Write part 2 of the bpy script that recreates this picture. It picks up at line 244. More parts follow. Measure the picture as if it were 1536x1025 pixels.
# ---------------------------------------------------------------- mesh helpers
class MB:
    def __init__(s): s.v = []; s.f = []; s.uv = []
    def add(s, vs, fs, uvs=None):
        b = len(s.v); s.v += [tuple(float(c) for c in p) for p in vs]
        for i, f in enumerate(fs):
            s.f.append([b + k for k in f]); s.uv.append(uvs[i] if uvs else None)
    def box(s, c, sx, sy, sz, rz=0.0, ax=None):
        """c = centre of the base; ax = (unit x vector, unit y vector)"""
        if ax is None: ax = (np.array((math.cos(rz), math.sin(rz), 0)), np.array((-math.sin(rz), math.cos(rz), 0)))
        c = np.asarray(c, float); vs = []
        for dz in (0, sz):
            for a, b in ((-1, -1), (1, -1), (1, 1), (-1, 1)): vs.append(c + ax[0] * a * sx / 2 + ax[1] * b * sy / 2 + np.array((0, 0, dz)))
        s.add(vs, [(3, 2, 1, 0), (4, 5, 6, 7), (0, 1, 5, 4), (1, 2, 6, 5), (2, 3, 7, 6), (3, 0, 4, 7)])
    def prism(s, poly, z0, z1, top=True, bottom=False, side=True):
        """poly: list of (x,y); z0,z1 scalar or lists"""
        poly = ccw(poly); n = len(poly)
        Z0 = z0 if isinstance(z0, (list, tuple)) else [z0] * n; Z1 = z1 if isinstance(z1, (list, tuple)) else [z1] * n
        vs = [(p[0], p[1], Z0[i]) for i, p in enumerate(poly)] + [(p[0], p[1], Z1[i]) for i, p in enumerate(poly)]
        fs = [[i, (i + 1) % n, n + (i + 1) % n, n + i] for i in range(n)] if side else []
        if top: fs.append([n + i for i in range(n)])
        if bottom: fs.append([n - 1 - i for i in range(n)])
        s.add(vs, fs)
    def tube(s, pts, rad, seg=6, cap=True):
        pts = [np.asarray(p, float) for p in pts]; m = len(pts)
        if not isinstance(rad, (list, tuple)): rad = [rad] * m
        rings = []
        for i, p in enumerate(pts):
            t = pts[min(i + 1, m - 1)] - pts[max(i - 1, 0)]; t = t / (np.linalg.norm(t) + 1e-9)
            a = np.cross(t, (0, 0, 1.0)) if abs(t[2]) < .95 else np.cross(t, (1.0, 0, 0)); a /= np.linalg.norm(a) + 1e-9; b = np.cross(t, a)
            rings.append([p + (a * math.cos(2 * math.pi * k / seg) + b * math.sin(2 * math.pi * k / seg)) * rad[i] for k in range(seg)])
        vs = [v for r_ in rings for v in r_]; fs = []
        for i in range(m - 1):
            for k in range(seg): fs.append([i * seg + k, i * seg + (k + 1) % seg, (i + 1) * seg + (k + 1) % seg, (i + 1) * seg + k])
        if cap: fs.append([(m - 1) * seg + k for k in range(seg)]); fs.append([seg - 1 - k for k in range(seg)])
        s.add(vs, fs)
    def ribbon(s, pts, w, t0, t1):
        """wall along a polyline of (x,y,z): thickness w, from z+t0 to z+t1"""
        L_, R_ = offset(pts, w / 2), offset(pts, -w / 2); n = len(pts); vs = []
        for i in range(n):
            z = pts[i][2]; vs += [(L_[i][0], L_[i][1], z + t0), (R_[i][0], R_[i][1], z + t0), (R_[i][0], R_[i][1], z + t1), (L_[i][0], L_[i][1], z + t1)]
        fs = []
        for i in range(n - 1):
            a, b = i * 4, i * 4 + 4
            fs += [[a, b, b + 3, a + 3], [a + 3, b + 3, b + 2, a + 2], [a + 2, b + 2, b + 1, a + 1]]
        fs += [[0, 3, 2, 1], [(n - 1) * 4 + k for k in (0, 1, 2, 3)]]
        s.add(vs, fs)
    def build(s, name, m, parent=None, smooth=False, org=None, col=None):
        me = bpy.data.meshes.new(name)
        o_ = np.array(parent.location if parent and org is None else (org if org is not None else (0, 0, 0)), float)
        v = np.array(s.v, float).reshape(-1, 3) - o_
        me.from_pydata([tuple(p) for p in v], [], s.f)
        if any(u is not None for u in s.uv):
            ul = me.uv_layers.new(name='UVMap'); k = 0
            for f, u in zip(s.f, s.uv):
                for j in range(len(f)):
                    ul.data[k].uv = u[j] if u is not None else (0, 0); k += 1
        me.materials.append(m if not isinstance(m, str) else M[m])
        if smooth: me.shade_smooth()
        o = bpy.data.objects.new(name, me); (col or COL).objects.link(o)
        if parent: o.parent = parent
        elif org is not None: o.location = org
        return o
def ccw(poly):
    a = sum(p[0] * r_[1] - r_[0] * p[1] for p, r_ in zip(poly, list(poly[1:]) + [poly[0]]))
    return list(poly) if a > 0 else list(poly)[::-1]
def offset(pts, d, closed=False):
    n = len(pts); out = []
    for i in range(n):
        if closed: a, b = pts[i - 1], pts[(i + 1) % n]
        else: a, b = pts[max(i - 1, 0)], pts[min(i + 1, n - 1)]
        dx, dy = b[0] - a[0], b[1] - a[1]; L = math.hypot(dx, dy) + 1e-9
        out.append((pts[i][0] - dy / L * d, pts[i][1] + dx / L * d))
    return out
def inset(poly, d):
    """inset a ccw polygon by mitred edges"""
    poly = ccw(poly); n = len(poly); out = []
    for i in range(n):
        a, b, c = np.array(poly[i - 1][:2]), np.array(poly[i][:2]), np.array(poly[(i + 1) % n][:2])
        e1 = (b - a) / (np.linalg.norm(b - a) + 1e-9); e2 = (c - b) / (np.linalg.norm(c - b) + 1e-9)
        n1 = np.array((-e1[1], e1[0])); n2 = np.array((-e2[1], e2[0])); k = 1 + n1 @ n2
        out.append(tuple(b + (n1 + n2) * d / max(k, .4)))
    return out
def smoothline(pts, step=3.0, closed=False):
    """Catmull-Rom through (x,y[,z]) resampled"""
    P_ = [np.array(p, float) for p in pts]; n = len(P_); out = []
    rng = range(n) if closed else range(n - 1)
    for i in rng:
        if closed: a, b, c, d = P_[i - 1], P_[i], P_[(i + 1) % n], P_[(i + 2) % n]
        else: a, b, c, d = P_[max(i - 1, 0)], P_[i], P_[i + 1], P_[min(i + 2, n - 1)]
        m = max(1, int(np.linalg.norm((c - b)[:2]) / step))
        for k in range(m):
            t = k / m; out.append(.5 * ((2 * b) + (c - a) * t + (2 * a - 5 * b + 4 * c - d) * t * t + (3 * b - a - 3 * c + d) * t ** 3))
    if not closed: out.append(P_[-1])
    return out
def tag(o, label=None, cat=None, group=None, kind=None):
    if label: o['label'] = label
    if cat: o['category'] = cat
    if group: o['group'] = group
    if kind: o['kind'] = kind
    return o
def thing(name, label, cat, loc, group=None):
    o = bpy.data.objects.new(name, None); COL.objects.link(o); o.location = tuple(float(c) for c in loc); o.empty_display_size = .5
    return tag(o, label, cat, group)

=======

■ **WRITTEN PROBLEM**
Return every line exactly.

■ **SOLUTION FOR THIS TASK**
Write part 2 of the bpy script that recreates this picture. It picks up at line 244. More parts follow. Measure the picture as if it were 1536x1025 pixels.
# ---------------------------------------------------------------- mesh helpers
class MB:
    def __init__(s): s.v = []; s.f = []; s.uv = []
    def add(s, vs, fs, uvs=None):
        b = len(s.v); s.v += [tuple(float(c) for c in p) for p in vs]
        for i, f in enumerate(fs):
            s.f.append([b + k for k in f]); s.uv.append(uvs[i] if uvs else None)
    def box(s, c, sx, sy, sz, rz=0.0, ax=None):
        """c = centre of the base; ax = (unit x vector, unit y vector)"""
        if ax is None: ax = (np.array((math.cos(rz), math.sin(rz), 0)), np.array((-math.sin(rz), math.cos(rz), 0)))
        c = np.asarray(c, float); vs = []
        for dz in (0, sz):
            for a, b in ((-1, -1), (1, -1), (1, 1), (-1, 1)): vs.append(c + ax[0] * a * sx / 2 + ax[1] * b * sy / 2 + np.array((0, 0, dz)))
        s.add(vs, [(3, 2, 1, 0), (4, 5, 6, 7), (0, 1, 5, 4), (1, 2, 6, 5), (2, 3, 7, 6), (3, 0, 4, 7)])
    def prism(s, poly, z0, z1, top=True, bottom=False, side=True):
        """poly: list of (x,y); z0,z1 scalar or lists"""
        poly = ccw(poly); n = len(poly)
        Z0 = z0 if isinstance(z0, (list, tuple)) else [z0] * n; Z1 = z1 if isinstance(z1, (list, tuple)) else [z1] * n
        vs = [(p[0], p[1], Z0[i]) for i, p in enumerate(poly)] + [(p[0], p[1], Z1[i]) for i, p in enumerate(poly)]
        fs = [[i, (i + 1) % n, n + (i + 1) % n, n + i] for i in range(n)] if side else []
        if top: fs.append([n + i for i in range(n)])
        if bottom: fs.append([n - 1 - i for i in range(n)])
        s.add(vs, fs)
    def tube(s, pts, rad, seg=6, cap=True):
        pts = [np.asarray(p, float) for p in pts]; m = len(pts)
        if not isinstance(rad, (list, tuple)): rad = [rad] * m
        rings = []
        for i, p in enumerate(pts):
            t = pts[min(i + 1, m - 1)] - pts[max(i - 1, 0)]; t = t / (np.linalg.norm(t) + 1e-9)
            a = np.cross(t, (0, 0, 1.0)) if abs(t[2]) < .95 else np.cross(t, (1.0, 0, 0)); a /= np.linalg.norm(a) + 1e-9; b = np.cross(t, a)
            rings.append([p + (a * math.cos(2 * math.pi * k / seg) + b * math.sin(2 * math.pi * k / seg)) * rad[i] for k in range(seg)])
        vs = [v for r_ in rings for v in r_]; fs = []
        for i in range(m - 1):
            for k in range(seg): fs.append([i * seg + k, i * seg + (k + 1) % seg, (i + 1) * seg + (k + 1) % seg, (i + 1) * seg + k])
        if cap: fs.append([(m - 1) * seg + k for k in range(seg)]); fs.append([seg - 1 - k for k in range(seg)])
        s.add(vs, fs)
    def ribbon(s, pts, w, t0, t1):
        """wall along a polyline of (x,y,z): thickness w, from z+t0 to z+t1"""
        L_, R_ = offset(pts, w / 2), offset(pts, -w / 2); n = len(pts); vs = []
        for i in range(n):
            z = pts[i][2]; vs += [(L_[i][0], L_[i][1], z + t0), (R_[i][0], R_[i][1], z + t0), (R_[i][0], R_[i][1], z + t1), (L_[i][0], L_[i][1], z + t1)]
        fs = []
        for i in range(n - 1):
            a, b = i * 4, i * 4 + 4
            fs += [[a, b, b + 3, a + 3], [a + 3, b + 3, b + 2, a + 2], [a + 2, b + 2, b + 1, a + 1]]
        fs += [[0, 3, 2, 1], [(n - 1) * 4 + k for k in (0, 1, 2, 3)]]
        s.add(vs, fs)
    def build(s, name, m, parent=None, smooth=False, org=None, col=None):
        me = bpy.data.meshes.new(name)
        o_ = np.array(parent.location if parent and org is None else (org if org is not None else (0, 0, 0)), float)
        v = np.array(s.v, float).reshape(-1, 3) - o_
        me.from_pydata([tuple(p) for p in v], [], s.f)
        if any(u is not None for u in s.uv):
            ul = me.uv_layers.new(name='UVMap'); k = 0
            for f, u in zip(s.f, s.uv):
                for j in range(len(f)):
                    ul.data[k].uv = u[j] if u is not None else (0, 0); k += 1
        me.materials.append(m if not isinstance(m, str) else M[m])
        if smooth: me.shade_smooth()
        o = bpy.data.objects.new(name, me); (col or COL).objects.link(o)
        if parent: o.parent = parent
        elif org is not None: o.location = org
        return o
def ccw(poly):
    a = sum(p[0] * r_[1] - r_[0] * p[1] for p, r_ in zip(poly, list(poly[1:]) + [poly[0]]))
    return list(poly) if a > 0 else list(poly)[::-1]
def offset(pts, d, closed=False):
    n = len(pts); out = []
    for i in range(n):
        if closed: a, b = pts[i - 1], pts[(i + 1) % n]
        else: a, b = pts[max(i - 1, 0)], pts[min(i + 1, n - 1)]
        dx, dy = b[0] - a[0], b[1] - a[1]; L = math.hypot(dx, dy) + 1e-9
        out.append((pts[i][0] - dy / L * d, pts[i][1] + dx / L * d))
    return out
def inset(poly, d):
    """inset a ccw polygon by mitred edges"""
    poly = ccw(poly); n = len(poly); out = []
    for i in range(n):
        a, b, c = np.array(poly[i - 1][:2]), np.array(poly[i][:2]), np.array(poly[(i + 1) % n][:2])
        e1 = (b - a) / (np.linalg.norm(b - a) + 1e-9); e2 = (c - b) / (np.linalg.norm(c - b) + 1e-9)
        n1 = np.array((-e1[1], e1[0])); n2 = np.array((-e2[1], e2[0])); k = 1 + n1 @ n2
        out.append(tuple(b + (n1 + n2) * d / max(k, .4)))
    return out
def smoothline(pts, step=3.0, closed=False):
    """Catmull-Rom through (x,y[,z]) resampled"""
    P_ = [np.array(p, float) for p in pts]; n = len(P_); out = []
    rng = range(n) if closed else range(n - 1)
    for i in rng:
        if closed: a, b, c, d = P_[i - 1], P_[i], P_[(i + 1) % n], P_[(i + 2) % n]
        else: a, b, c, d = P_[max(i - 1, 0)], P_[i], P_[i + 1], P_[min(i + 2, n - 1)]
        m = max(1, int(np.linalg.norm((c - b)[:2]) / step))
        for k in range(m):
            t = k / m; out.append(.5 * ((2 * b) + (c - a) * t + (2 * a - 5 * b + 4 * c - d) * t * t + (3 * b - a - 3 * c + d) * t ** 3))
    if not closed: out.append(P_[-1])
    return out
def tag(o, label=None, cat=None, group=None, kind=None):
    if label: o['label'] = label
    if cat: o['category'] = cat
    if group: o['group'] = group
    if kind: o['kind'] = kind
    return o
def thing(name, label, cat, loc, group=None):
    o = bpy.data.objects.new(name, None); COL.objects.link(o); o.location = tuple(float(c) for c in loc); o.empty_display_size = .5
    return tag(o, label, cat, group)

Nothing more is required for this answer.